熊本の水は大丈夫か?

今、地下水の汚染が進んでいる!

 

 ハイテク産業も大量の水を使用します。LSIなどのマイクロチップは細かい中に多量の情報を記憶処理します。よって、ごく小さなチリや不純物でも、命取りとなります。超クリーンルームと言われる工場の中で、何度も何度も薬品(トリクロロエチレン等)や純水(不純物を除去した水)で洗浄されます。熊本にはIC・LSI関連の工場が多く、ICランドなどとも形容されています。ここで使われている膨大な量の薬品や水の処理は大丈夫なのでしょうか。

 更に、ゴルフ場などの除草剤の問題があります。我が熊本にも至るところに、森林がはぎ取られ、芝生でおおわれたゴルフ場ができています。芝生の雑草を除去するために、様々な薬品が使われているようです。

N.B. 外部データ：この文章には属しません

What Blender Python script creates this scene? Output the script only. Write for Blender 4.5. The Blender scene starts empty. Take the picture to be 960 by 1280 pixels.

 また、最近増えているのが、産業廃棄物処理場の問題です。ゴミの不法投棄を含め、ダイオキシンやPCB・鉛・ヒ素などをはじめとする多種多様な重金属・有機塩素系化合物等による汚染問題も深刻なものとなっています。


 
地下水汚染依然続く・環境庁測定 7年度、9物質が基準超過!
 環境庁は11月28日、平成7年度の地下水質測定結果を発表した。地域の全体的な地下水質の状況把握を目的とした概況調査(対象自治体1501、井戸数4357)では鉛、ヒ素、総水銀、四塩化炭素、1・1-ジクロロエチレン、シス-1・2-ジクロロエチレン、1・1・1-トリクロロエタン、トリクロロエチレン、テトラクロロエチレンの9物質で評価基準を超える井戸がみられたほか、依然として地下水汚染が継続している状況がみられた。 このうち、超過率が高いものは、ヒ素1.8%,テトラクロロエチレン0.6%、トリクロロエチレン0.4%、シス-1・2-ジクロロエチレン0.2%など。(日本水道新聞1996年12月9日版より)
 
 
アシやタイワンナギなど水生植物は、
水の浄化に役立ちます。
ややもすれば邪魔物扱いされる植物ですが、
川や湖のためになっているんです!
下江津湖にて
 

 ハイテク産業もゴルフ場も廃棄物処理場も、進出の際は100%の安全を唱えていますが、それが裏切られた実例は至るところにあります。現実に、「熊本市内M電気の工場内の地下水から、発ガン性のあるトリクロロエチレンが、最高で基準値の9倍にあたる1リットルあたり0.28グラムが検出!(2001年2月16日朝日新聞より)」などの報道もあります。更には,私たちの生活排水や牧場・農場からの水質汚染もあると聞きます。
 特に汚染が山間部の地下水に至った場合、その影響が現れるのは、数十年から数百年後だと言われています。今、大丈夫だからと言っても安心はできません。

 現在、美味しい水を飲めるのは郷土の先人たちのお陰です。その水を次世代に引き継ぐことが、私たちの世代の義務であり、責任ではないでしょうか。知らぬでは済まされないことです! しっかりと見つめていきたいものです。

 
 くまもとの おいしい水を いつまでも
 健軍自衛隊通りの桜並木に紹介されていた(2009/03/25)健軍小学校の生徒さんの標語にありました。県民みんなの願いです。
 

 
 右の図は阿蘇を水源として熊本市を通り、有明海にそそいでいる白川流域における水の循環を大まかに表したものです。数値データも大まかなものです。

 阿蘇に降った雨は、そのまま白川に流れ出るもの、一旦地下水となって熊本平野で湧き出すものも。農・工業等の産業用水として、更には毎日の生活用水として、利用されたものもまた白川に。白川は有明海にそそいでいます。

 もし、今後汚染された水が次々と有明海に流れ込んでいくとしたら、有明海は?
 有明海だけではありません。世界中の海が汚れてしまったら、私たちが食べる魚はどうなるのでしょう。もちろん、海よりも先に川や山、田畑が汚染されてしまうことになります。